Discovery in accordance with these orders shall be given by providing:

(a)     a list of documents specifying by adequate description the documents discovered noting that, where appropriate, bundles may be described;

(b)     a separate list of known documents within the categories that were but are no longer in the control of the party;

(c)     a separate list of each document in the party's control that is within the categories for which privilege from production is claimed (and the grounds of the privilege);

(d)     an affidavit verifying that the deponent:

(i)     in the case of the respondent, is authorised to make the affidavit;

(ii)     has made reasonable inquiries as to the existence and location of the documents specified in this order;

(iii)     believes that the lists comply with this order;

(iv)     believes that there is a proper basis to make the claims to privilege and stating in general terms the basis for the claims; and

(e)     electronic copies of all documents referred to in the list referred to in order 3(a).

    

20    The order made on 8 April 2026 expressly provided for the further categories to be provided in accordance with the above orders. The purpose of those orders was to prevent the continuation of Mr Moktari's insistence upon a highly detailed and technical form of compliance with discovery orders and to avoid unnecessary costs.

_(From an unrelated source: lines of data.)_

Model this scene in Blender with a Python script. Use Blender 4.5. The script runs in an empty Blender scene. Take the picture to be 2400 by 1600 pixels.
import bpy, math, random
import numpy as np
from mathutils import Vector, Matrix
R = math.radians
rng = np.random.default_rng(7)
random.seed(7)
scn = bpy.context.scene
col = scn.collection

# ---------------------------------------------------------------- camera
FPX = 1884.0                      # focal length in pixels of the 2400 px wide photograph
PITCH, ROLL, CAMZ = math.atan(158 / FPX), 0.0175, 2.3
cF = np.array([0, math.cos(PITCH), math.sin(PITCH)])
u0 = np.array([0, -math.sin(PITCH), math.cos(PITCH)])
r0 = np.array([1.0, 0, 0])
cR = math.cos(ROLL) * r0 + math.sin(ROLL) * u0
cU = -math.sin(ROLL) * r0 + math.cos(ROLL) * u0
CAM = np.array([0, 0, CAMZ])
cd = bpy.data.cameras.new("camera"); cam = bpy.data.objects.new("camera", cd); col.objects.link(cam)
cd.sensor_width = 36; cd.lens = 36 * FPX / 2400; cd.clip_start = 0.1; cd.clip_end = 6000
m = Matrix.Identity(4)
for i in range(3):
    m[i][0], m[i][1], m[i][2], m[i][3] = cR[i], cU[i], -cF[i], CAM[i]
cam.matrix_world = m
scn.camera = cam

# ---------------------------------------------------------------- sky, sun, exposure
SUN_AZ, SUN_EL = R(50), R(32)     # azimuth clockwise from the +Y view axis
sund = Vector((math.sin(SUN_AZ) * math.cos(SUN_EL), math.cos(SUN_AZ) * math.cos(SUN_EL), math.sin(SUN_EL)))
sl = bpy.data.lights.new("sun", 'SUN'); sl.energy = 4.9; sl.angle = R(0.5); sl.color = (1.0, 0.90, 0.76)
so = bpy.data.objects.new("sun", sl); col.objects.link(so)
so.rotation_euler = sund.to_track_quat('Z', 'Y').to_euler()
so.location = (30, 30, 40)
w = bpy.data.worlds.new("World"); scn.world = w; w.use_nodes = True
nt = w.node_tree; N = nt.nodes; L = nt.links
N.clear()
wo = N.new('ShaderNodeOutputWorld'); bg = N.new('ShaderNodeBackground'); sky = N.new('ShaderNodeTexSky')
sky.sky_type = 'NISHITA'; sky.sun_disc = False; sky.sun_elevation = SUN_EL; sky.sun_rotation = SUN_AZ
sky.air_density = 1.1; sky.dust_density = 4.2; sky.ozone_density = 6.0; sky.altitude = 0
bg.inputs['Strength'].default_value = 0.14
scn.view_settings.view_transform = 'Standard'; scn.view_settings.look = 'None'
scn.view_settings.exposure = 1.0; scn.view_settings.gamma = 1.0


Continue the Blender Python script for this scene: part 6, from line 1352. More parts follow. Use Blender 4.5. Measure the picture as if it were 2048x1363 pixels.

21    For those reasons, I am not persuaded that the matters raised by Mr Mokhtari provide a basis for the making of the orders sought by him.

22    Finally, if I had been persuaded that there was some issue properly raised as to compliance with the discovery orders of 8 April 2026 (which I am not) then I would not have been persuaded that it was appropriate to deal with those matters on the present interlocutory application which is being dealt with on the papers on the basis that it concerns the time for compliance with those orders. I would have required Mr Mokhtari to file his own interlocutory application so that there was a fair opportunity to Piacentini & Son to respond. However, for the reasons I have given, no purpose would be served in providing for the filing of any such application because the matters raised by Mr Mokhtari concerning whether the Discovery Affidavit complies with the requirements of the orders of 8 April 2026 are without merit.

23    As to costs, as I have mentioned, Mr Mokhtari sought an order for costs to be paid by Piacentini & Son. Having regard to the subject matter, there is a need to bring to account the terms of s 570 of the Fair Work Act. In any event, for reasons that have been given, there was no merit in any of the matters raised by Mr Mokhtari and consequently no basis upon which he could obtain a costs order (noting that it is difficult to see what costs might be the subject of any such order in circumstances where Mr Mokhtari is conducting the proceedings in person).

24    Otherwise, the interlocutory application brought by Piacentini & Son did not seek any costs order.

I certify that the preceding twenty-four (24) numbered paragraphs are a true copy of the Reasons for Judgment of the Honourable Justice Colvin.